Today, #Qanon (meaning Q, anonymous), also known as #TheStorm, is the web's fastest-spreading and most pervasive right-wing conspiracy theory. The ideas behind it are difficult for outsiders to understand—in part because it has come to be applied to almost anything by those who believe in its veracity—but here’s what you need to know about the biggest fake news story of 2018.
A meme celebrating a fake news story called #TheStorm. Twitter
A Trump quip gave life to #TheStorm
The date was October 5,a Thursday in an exhausting week in the news cycle. The Las Vegas mass shooting had claimed the lives of scores of innocent people days earlier, and no motives had been attached—pumping a whiff of conspiracy into the air. Trump, while speaking to his press pool and surrounded by military leaders for a photo-op, made cryptic remarks that have never been fully explained by the White House.
“Maybe it's the calm before the storm,” he said to the gaggle of reporters. “Could be. The calm before the storm. We have the world's great military people in this room, I will tell you that. And we're going to have a great evening. Thank you all for coming.”
A reporter requested clarification about what Trump said: “What storm, Mr. President?”
“You'll find out. Thank you, everybody,” the president said.

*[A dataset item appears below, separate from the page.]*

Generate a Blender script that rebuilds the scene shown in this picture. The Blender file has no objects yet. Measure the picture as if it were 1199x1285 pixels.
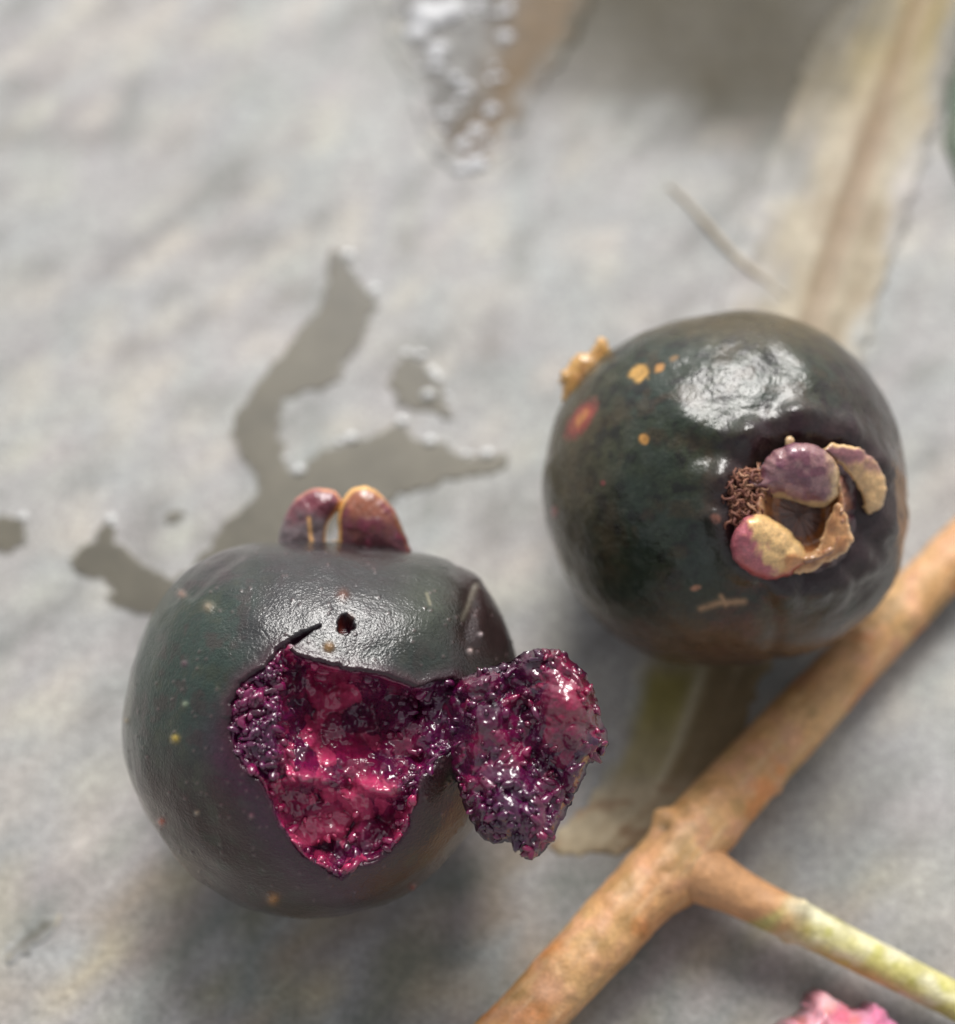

Trump’s tone sounded confident: Perhaps he was secure in the knowledge of some future revelation he couldn’t quite name—possibly something that could damage his political enemies. (The remark also came in the context of a heated back and forth with North Korea over that country's buildup of ICBMs, and could have been read to refer to that.) In reality, however, the remark just as easily could have been a troll carried out by a man with a documented history of playing games with the press. Still, some of his supporters took notice, and it cultivated a sense of expectation: When would the storm hit? What would it reveal?